Name Change Forms for Brides:

How to change your name after the wedding

What’s in a name? Plenty, in today’s world. Stop to think, and you’ll be surprised at how many government agencies and websites and offices know you by your birth name. After all, every modern woman by necessity creates quite a paper trail, from your first Social Security card to your latest credit card. But don’t think too hard, or you might feel daunted by the effort it will take to change your name with all of these folks when you tie the knot.

Fear not, brides. We’ve got you covered. Read on, and we’ll walk you through the process step by step. On the following pages, we’ll also outline the major agencies that you need to contact, and then provide you with a handy checklist so you don’t forget anything.

Remember, once you’ve taken the first major steps – getting a new Social Security card and driver’s license – the other steps should fall easily into place. Best wishes!

When to change your name

The first question is when to when to make the big change. We know you can’t wait to start signing your checks with your new name! Well, the short answer is: in a timely fashion, but not too timely.

Most states like you to alter your moniker on all government documents within a month or two of the wedding. But don’t start the process until after you return from your honeymoon (which is good, because you’ll have enough to do leading up to the wedding).

The logistics of your honeymoon will go more smoothly if you haven’t made the change yet, because your name needs to match every one of your travel documents. For instance, your airline may get nervous if the name on your passport isn’t the one you used to book your flight. Some hotels may be picky about this as well.

How to start

So, now you’re back from Bora Bora or Paris or a cross-country honeymoon drive, and you’re ready to take your husband’s name. Where to begin? With your shiny-new marriage certificate. Order several certified copies of your certificate – a dozen should be plenty – from the office where you got your marriage license. Depending on where you are, this may be a city or town clerk or a county recorder or clerk-recorder. When you’re changing your name, many agencies will want copies of the certificate.

Social Security

Social Security is your next stop. To get a new card with your new moniker (your number will remain the same), gather up your marriage certificate as well as your identity and citizenship documents, and mail or bring in your application to the nearest Social Security Administration office. Click here for details and a link to the application form. Expect to receive your new card within 10 business days.

Driver’s license

The next big change is your driver’s license. Rev up your name-changing engine by heading to your local motor-vehicle office with a slew of paperwork: a certified copy of your marriage certificate, your old driver’s license and your new Social Security card. (You don’t have to bring copies of your wedding photos, too, but you might coax a smile out of a busy DMV person if you do.)

Bank account

Plan another outing when updating your bank account. Head for your bank with your new driver’s license and one of your marriage-certificate copies. Life will be smoother if you order new checks and debit cards as well as just changing the name on your account. Are you setting up a joint bank account with your new spouse? This is a great time to do that, too.

Passport

You can change your name in your passport without leaving the country (or even your house). Simply mail in the appropriate form with your current passport, certified copy of your marriage certificate and a recent color photo. You won’t pay a renewal fee if your current passport was issued within the last year. Click here for details about this process.

Postal service

There’s no official name-change form for the U.S.P.S., so just fill out a change-of-address form, which you can find by clicking here.

Voter registration

Typically, your county will just ask you to fill out a new voter-registration form, with your old name listed in the area where the form asks for details about your previous registration. Check with your local registrar for more information.

I.R.S.

You don’t need to change your name with the I.R.S.; the taxman knows you by your Social Security number, so updating your Social Security card is sufficient. If you have a new address, though, be sure to tell the I.R.S. so you don’t miss your refund. A link to the address-changing form can be found by clicking here.

Other changes

Once you’ve gotten through the major changes and the major agencies, the other ones should fall into place more easily. Keep your marriage-certificate copies and new Social Security card and driver’s license on hand in case other offices ask for them, but sometimes the big switch is as easy as a quick phone call.

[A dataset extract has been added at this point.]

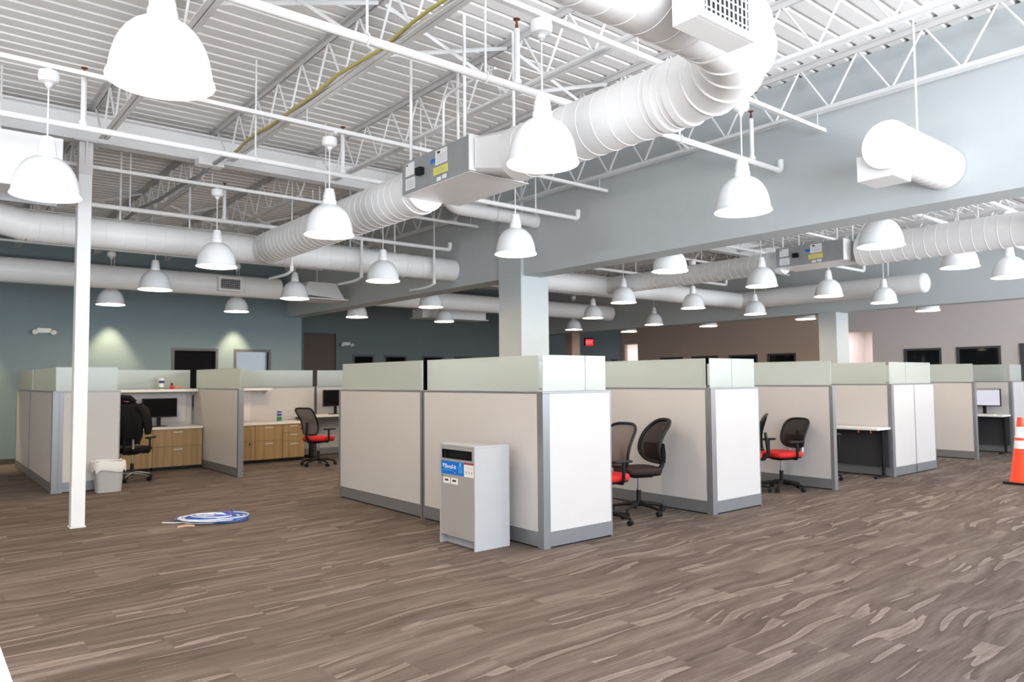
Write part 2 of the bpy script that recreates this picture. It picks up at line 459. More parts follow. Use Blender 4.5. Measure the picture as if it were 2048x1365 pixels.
# glazed dark door at the right edge
mb = MB(); mb.box(X_R-0.03, 6.09, 0, X_R+0.1, 6.19, 2.3).box(X_R-0.03, 5.1, 2.2, X_R+0.1, 6.09, 2.3).box(X_R-0.03, 5.1, 0, X_R+0.1, 5.2, 2.2)
dd = struct('door_2', mb, M_FRAME)
p = MB().box(X_R+0.03, 5.2, 0, X_R+0.05, 6.09, 2.2).build('pane', M_PANE, dd); p['kind'] = 'structure'
# bright rooms seen through the two tall openings
for i, (a, b) in enumerate(((9.81, 10.58), (18.6, 19.25))):
    mb = MB()
    mb.box(X_R+2.4, a-0.9, 0, X_R+2.5, b+0.6, 3.1)
    mb.box(X_R+0.15, a-1.0, 0, X_R+2.5, a-0.9, 3.1); mb.box(X_R+0.15, b+0.6, 0, X_R+2.5, b+0.7, 3.1)
    mb.box(X_R+0.15, a-1.0, 3.0, X_R+2.5, b+0.7, 3.1)
    struct('wall_room', mb, M_WHITEW)
    t = Thing('ceiling_light', ('lit ceiling light inside the doorway right of the far drywall column', 'lit ceiling light inside the doorway near the red exit sign')[i], 'ceiling light', (X_R+1.2, (a+b)/2, 3.0))
    t.part('housing', MB().box(X_R+0.75, a-0.05, 2.955, X_R+1.65, b+0.05, 3.0), M_LWHITE)
    t.part('diffuser', MB().box(X_R+0.78, a-0.02, 2.94, X_R+1.62, b+0.02, 2.956), M_ROOML)
# baseboards
struct('baseboard_back', MB().box(XL, YW1-0.015, 0, 7.21, YW1, 0.1), M_DARKB)
struct('baseboard_right', MB().box(X_R-0.015, 6.2, 0, X_R, 9.8, 0.1).box(X_R-0.015, 10.6, 0, X_R, 18.5, 0.1), M_DARKB)
struct('baseboard_recess', MB().box(9.45, YW2-0.015, 0, X_R-0.02, YW2, 0.1), M_DARKB)

# bulkhead beams boxed in drywall, and their columns
struct('wall_bulkhead_near', MB().box(XB1, YF, 3.0, XB1+0.36, YW1, ZD), M_BULK, bevel=0.004)
struct('wall_bulkhead_far', MB().box(XB2, YF, 2.92, XB2+0.34, YW2, ZD), M_BULK, bevel=0.004)
def column(x0, y0, x1, y1, z1, label, m):
    t = Thing('column', label, 'column', ((x0+x1)/2, (y0+y1)/2, 0))
    t.part('shaft', MB().box(x0, y0, 0, x1, y1, z1), m, bevel=0.005)
    b = 0.012
    t.part('base_trim', MB().box(x0-b, y0-b, 0, x1+b, y0, 0.1).box(x0-b, y1, 0, x1+b, y1+b, 0.1).box(x0-b, y0, 0, x0, y1, 0.1).box(x1, y0, 0, x1+b, y1, 0.1), M_DARKB)
    return t
column(6.80, 8.08, 7.33, 8.60, 3.0, 'thick square pale grey drywall column behind the cubicles, under the near bulkhead', M_BULK)
MB().box(6.80, 8.08, 3.0, XB1, 8.60, ZD).build('wall_pilaster', M_BULK)['kind'] = 'structure'
column(15.68, 7.95, 16.22, 8.36, 2.92, 'square pale grey drywall column under the far bulkhead', M_BULK)
column(15.74, 16.3, 16.08, 16.6, 2.92, 'slim tan column left of the red exit sign', M_TANCOL)

# slim white steel post with cap plate
t = Thing('steel_post', 'slim white square steel post standing on the carpet at left', 'post', (1.42, 8.93, 0))
t.part('shaft', MB().box(1.352, 8.858, 0.012, 1.482, 8.99, 4.06), M_STEEL, bevel=0.008)
t.part('base_plate', MB().box(1.345, 8.845, 0, 1.49, 9.0, 0.012), M_STEEL)
t.part('cap_plate', MB().box(1.29, 8.80, 4.06, 1.55, 9.06, 4.08), M_STEELG)
t.part('bracket', MB().prism([(8.86, 4.06), (8.80, 4.06), (8.86, 3.75)], 'x', 1.41, 1.425).box(1.352, 8.845, 3.72, 1.482, 8.857, 4.06), M_STEELG)

# ------------------------------------------------------------------ roof steel
def ibeam(x0, x1, yc, z0, z1, w=0.17, tf=0.02, tw=0.012):
    poly = [(yc-w/2, z0), (yc+w/2, z0), (yc+w/2, z0+tf), (yc+tw/2, z0+tf), (yc+tw/2, z1-tf), (yc+w/2, z1-tf), (yc+w/2, z1), (yc-w/2, z1), (yc-w/2, z1-tf), (yc-tw/2, z1-tf), (yc-tw/2, z0+tf), (yc-w/2, z0+tf)]
    return MB().prism(poly, 'x', x0, x1)
tag(ibeam(XL, XB1, 8.93, 4.08, 4.40).build('roof_girder', M_STEEL), 'long white steel I-beam girder resting on the slim white post', 'girder')
tag(ibeam(XB1+0.36, XB2, 8.93, 4.08, 4.40).build('roof_girder', M_STEEL), 'white steel girder beyond the near bulkhead, mostly hidden', 'girder')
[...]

For the offices that want formal changes in writing, create a form letter to make the process go more quickly.

Other people you should notify about your name change include:

  • Employers
  • Credit-card companies
  • Doctors and health insurance, and other kinds of insurance
  • Utilities such as electric companies
  • Attorneys
  • Landlord or mortgage company
  • Investment and other financial offices
  • Schools or alumni organizations
  • Social-media sites where your proper name is important, such as LinkedIn

Order Name Change Forms

All of this can be very time consuming and if you want to save the time and trouble of printing out all the forms, you can order them here: New Bride Name Change Kit

Other situations

What if you’re not planning to simply take your husband’s name? Some couples combine their names or decide on entirely new ones. And sometimes a groom may take the bride’s name. You may also be part of a same-sex married couple.

If you fall into one of these categories, most of the processes detailed above will remain the same, but your state may have more requirements for types of name changes that are less traditional. These may require filing a court petition or publishing a notice in the local newspaper. Ask your city/county clerk or recorder, or an attorney, for guidance.